Terkel had been friends with Jackson since the 1940s, and hosted her numerous times on his show, including for a conversation in 1963 before a “freedom rally” at McCormick Place that included Jackson and her friend Martin Luther King, Jr., among other dignitaries of the civil rights movement. Garrop includes portions of this interview throughout the rest of “Glorious Mahalia.”

In the piece, as Jackson tells Terkel about the difficulty of adhering to nonviolent protest in the face of everyday racism, the strings become dissonant and agitated around her. “When there’s no more words to say, they moan and they groan,” Jackson says of the singing of spirituals like “Hold On,” which she hums and sings bits of in the first movement of the piece. Kronos slides between pitches in their own moans and groans, bringing back the “Hold On” motive at the end of the pained third movement before Jackson says, “The groan comes out of my soul for deliverance,” signaling a quiet turn towards hope in the piece.

“I don’t want to hate. I want to love,” Jackson says in the final movement, which follows “Motherless Child” with hymn-like music and talk of the future, the promised land, and working for it together. 

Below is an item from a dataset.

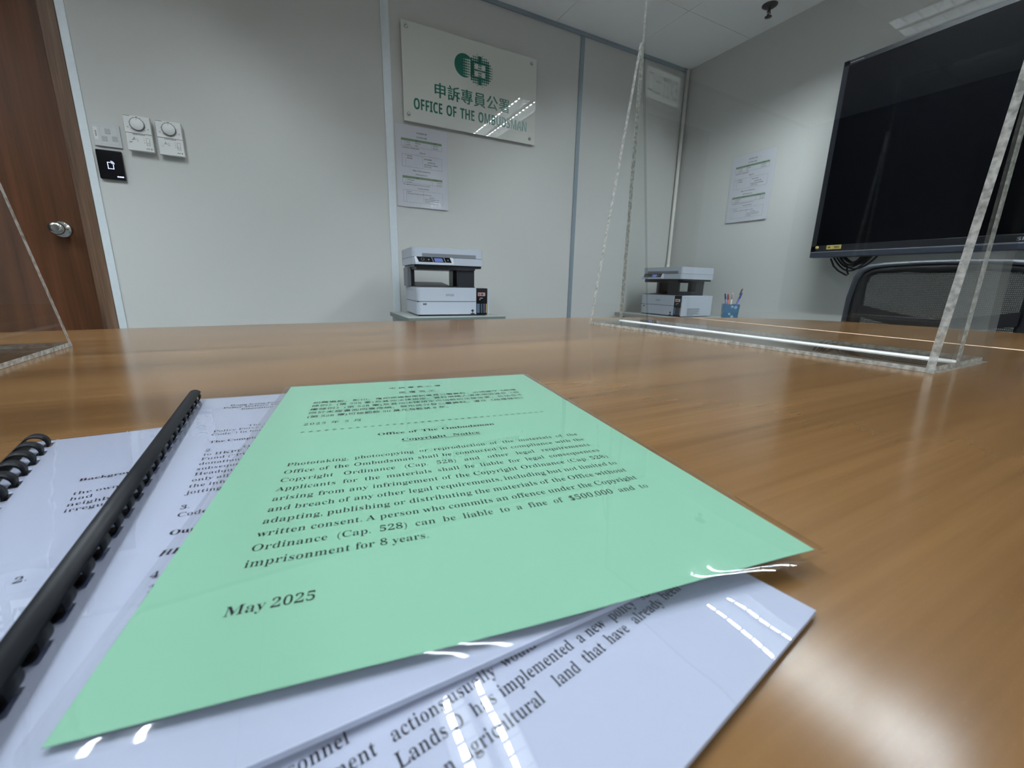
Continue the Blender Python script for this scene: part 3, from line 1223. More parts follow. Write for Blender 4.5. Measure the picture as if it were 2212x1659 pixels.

Kronos had themselves been on Terkel’s show early in their career, so Harrington “was aware of his beautiful ability to elicit the best thoughts,” even though Harrington was nervous to speak on live radio. “It was what he said and what he asked, but also the way he looked right into my eyes,” he says. 

Harrington wanted to spotlight the public friendship between the Black Jackson and the white Terkel during a time when such a friendship was uncommon. And he also wanted to celebrate the relationship between Jackson and Martin Luther King, Jr., since Jackson played a prominent role in the civil rights movement – including in King’s iconic “I Have a Dream” speech at the Lincoln Memorial during the March on Washington. On that historic day in 1963, Jackson performed – in the same location where Marian Anderson had sung after being refused the use of a venue due to her race 24 years earlier – before King stepped up to the podium to deliver a speech drafted by his lawyer Clarence B. Jones. 

“Tell them about the dream, Martin!” Jackson shouted as he spoke. King closed his notebook and delivered one of the most famous speeches of all time. Jones and that speech, in addition to King’s famous “Letter from Birmingham Jail,” which Jones spirited out of the jail, are the subject of the third composition on Glorious Mahalia, “Peace Be Till” by Zachary James Watkins, which incorporates an interview with Jones. (Terkel interviewed King about the “I Have a Dream” speech at Jackson’s home in Chicago.)

“It felt to me like there was plenty of material to make something that could celebrate the power of Mahalia Jackson, both as a musician, but also as a friend,” Harrington says. When King was depressed, he would call Jackson on the phone and have her sing to him, according to Jones. “For anybody that has listened to Mahalia Jackson to imagine that – having her voice piped right into your brain – is back-chilling,” says Harrington.

He was inspired not just by Jackson’s musicality but also her modeling of what a musician could be in the broader social world, he says. “We can contribute to our society and the larger visions of what the world can become if we work at it.”